= REQUIREMENT =
Copy out each line exactly as it appears.
::: RECORDS PROVIDED
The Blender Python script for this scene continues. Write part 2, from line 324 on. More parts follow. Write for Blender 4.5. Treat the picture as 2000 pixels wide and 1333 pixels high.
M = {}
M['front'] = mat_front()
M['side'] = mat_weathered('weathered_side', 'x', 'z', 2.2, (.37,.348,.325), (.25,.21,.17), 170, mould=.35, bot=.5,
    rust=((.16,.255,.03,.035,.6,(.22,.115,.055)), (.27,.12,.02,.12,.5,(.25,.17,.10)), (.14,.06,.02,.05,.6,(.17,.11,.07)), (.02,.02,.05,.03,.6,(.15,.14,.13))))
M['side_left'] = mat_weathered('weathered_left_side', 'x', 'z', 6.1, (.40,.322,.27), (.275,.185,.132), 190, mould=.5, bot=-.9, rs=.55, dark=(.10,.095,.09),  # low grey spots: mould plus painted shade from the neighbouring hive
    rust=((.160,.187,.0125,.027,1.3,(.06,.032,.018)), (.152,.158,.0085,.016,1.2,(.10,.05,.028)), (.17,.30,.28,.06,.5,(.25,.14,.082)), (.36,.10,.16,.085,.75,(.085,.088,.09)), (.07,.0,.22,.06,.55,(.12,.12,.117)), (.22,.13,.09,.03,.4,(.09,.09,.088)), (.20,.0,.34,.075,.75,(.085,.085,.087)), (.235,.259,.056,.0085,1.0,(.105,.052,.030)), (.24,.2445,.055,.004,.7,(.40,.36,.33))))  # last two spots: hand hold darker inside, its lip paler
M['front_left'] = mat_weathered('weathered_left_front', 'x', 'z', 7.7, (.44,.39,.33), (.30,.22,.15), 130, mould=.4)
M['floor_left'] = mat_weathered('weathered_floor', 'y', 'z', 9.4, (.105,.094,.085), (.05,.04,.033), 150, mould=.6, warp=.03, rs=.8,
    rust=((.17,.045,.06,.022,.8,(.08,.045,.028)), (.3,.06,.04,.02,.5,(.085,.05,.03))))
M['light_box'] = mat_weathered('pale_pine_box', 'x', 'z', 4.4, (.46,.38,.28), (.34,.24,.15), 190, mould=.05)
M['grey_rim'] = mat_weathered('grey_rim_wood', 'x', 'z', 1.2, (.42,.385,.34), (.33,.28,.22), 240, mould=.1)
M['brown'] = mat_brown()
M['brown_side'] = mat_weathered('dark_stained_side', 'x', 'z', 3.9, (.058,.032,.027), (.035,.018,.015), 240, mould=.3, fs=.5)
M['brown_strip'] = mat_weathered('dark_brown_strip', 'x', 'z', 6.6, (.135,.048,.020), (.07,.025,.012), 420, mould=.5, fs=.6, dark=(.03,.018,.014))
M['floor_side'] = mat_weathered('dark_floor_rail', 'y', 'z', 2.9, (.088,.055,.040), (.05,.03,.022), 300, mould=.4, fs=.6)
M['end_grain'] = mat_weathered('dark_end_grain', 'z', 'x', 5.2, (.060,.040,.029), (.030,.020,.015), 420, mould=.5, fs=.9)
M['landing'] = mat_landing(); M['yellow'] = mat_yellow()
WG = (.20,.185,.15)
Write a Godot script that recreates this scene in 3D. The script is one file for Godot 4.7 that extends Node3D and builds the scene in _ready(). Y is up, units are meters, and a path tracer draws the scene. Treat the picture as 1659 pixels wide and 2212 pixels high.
::::::
= EXERCISE RESPONSE =
The Blender Python script for this scene continues. Write part 2, from line 324 on. More parts follow. Write for Blender 4.5. Treat the picture as 2000 pixels wide and 1333 pixels high.
M = {}
M['front'] = mat_front()
M['side'] = mat_weathered('weathered_side', 'x', 'z', 2.2, (.37,.348,.325), (.25,.21,.17), 170, mould=.35, bot=.5,
    rust=((.16,.255,.03,.035,.6,(.22,.115,.055)), (.27,.12,.02,.12,.5,(.25,.17,.10)), (.14,.06,.02,.05,.6,(.17,.11,.07)), (.02,.02,.05,.03,.6,(.15,.14,.13))))
M['side_left'] = mat_weathered('weathered_left_side', 'x', 'z', 6.1, (.40,.322,.27), (.275,.185,.132), 190, mould=.5, bot=-.9, rs=.55, dark=(.10,.095,.09),  # low grey spots: mould plus painted shade from the neighbouring hive
    rust=((.160,.187,.0125,.027,1.3,(.06,.032,.018)), (.152,.158,.0085,.016,1.2,(.10,.05,.028)), (.17,.30,.28,.06,.5,(.25,.14,.082)), (.36,.10,.16,.085,.75,(.085,.088,.09)), (.07,.0,.22,.06,.55,(.12,.12,.117)), (.22,.13,.09,.03,.4,(.09,.09,.088)), (.20,.0,.34,.075,.75,(.085,.085,.087)), (.235,.259,.056,.0085,1.0,(.105,.052,.030)), (.24,.2445,.055,.004,.7,(.40,.36,.33))))  # last two spots: hand hold darker inside, its lip paler
M['front_left'] = mat_weathered('weathered_left_front', 'x', 'z', 7.7, (.44,.39,.33), (.30,.22,.15), 130, mould=.4)
M['floor_left'] = mat_weathered('weathered_floor', 'y', 'z', 9.4, (.105,.094,.085), (.05,.04,.033), 150, mould=.6, warp=.03, rs=.8,
    rust=((.17,.045,.06,.022,.8,(.08,.045,.028)), (.3,.06,.04,.02,.5,(.085,.05,.03))))
M['light_box'] = mat_weathered('pale_pine_box', 'x', 'z', 4.4, (.46,.38,.28), (.34,.24,.15), 190, mould=.05)
M['grey_rim'] = mat_weathered('grey_rim_wood', 'x', 'z', 1.2, (.42,.385,.34), (.33,.28,.22), 240, mould=.1)
M['brown'] = mat_brown()
M['brown_side'] = mat_weathered('dark_stained_side', 'x', 'z', 3.9, (.058,.032,.027), (.035,.018,.015), 240, mould=.3, fs=.5)
M['brown_strip'] = mat_weathered('dark_brown_strip', 'x', 'z', 6.6, (.135,.048,.020), (.07,.025,.012), 420, mould=.5, fs=.6, dark=(.03,.018,.014))
M['floor_side'] = mat_weathered('dark_floor_rail', 'y', 'z', 2.9, (.088,.055,.040), (.05,.03,.022), 300, mould=.4, fs=.6)
M['end_grain'] = mat_weathered('dark_end_grain', 'z', 'x', 5.2, (.060,.040,.029), (.030,.020,.015), 420, mould=.5, fs=.9)
M['landing'] = mat_landing(); M['yellow'] = mat_yellow()
WG = (.20,.185,.15)
Write a Godot script that recreates this scene in 3D. The script is one file for Godot 4.7 that extends Node3D and builds the scene in _ready(). Y is up, units are meters, and a path tracer draws the scene. Treat the picture as 1659 pixels wide and 2212 pixels high.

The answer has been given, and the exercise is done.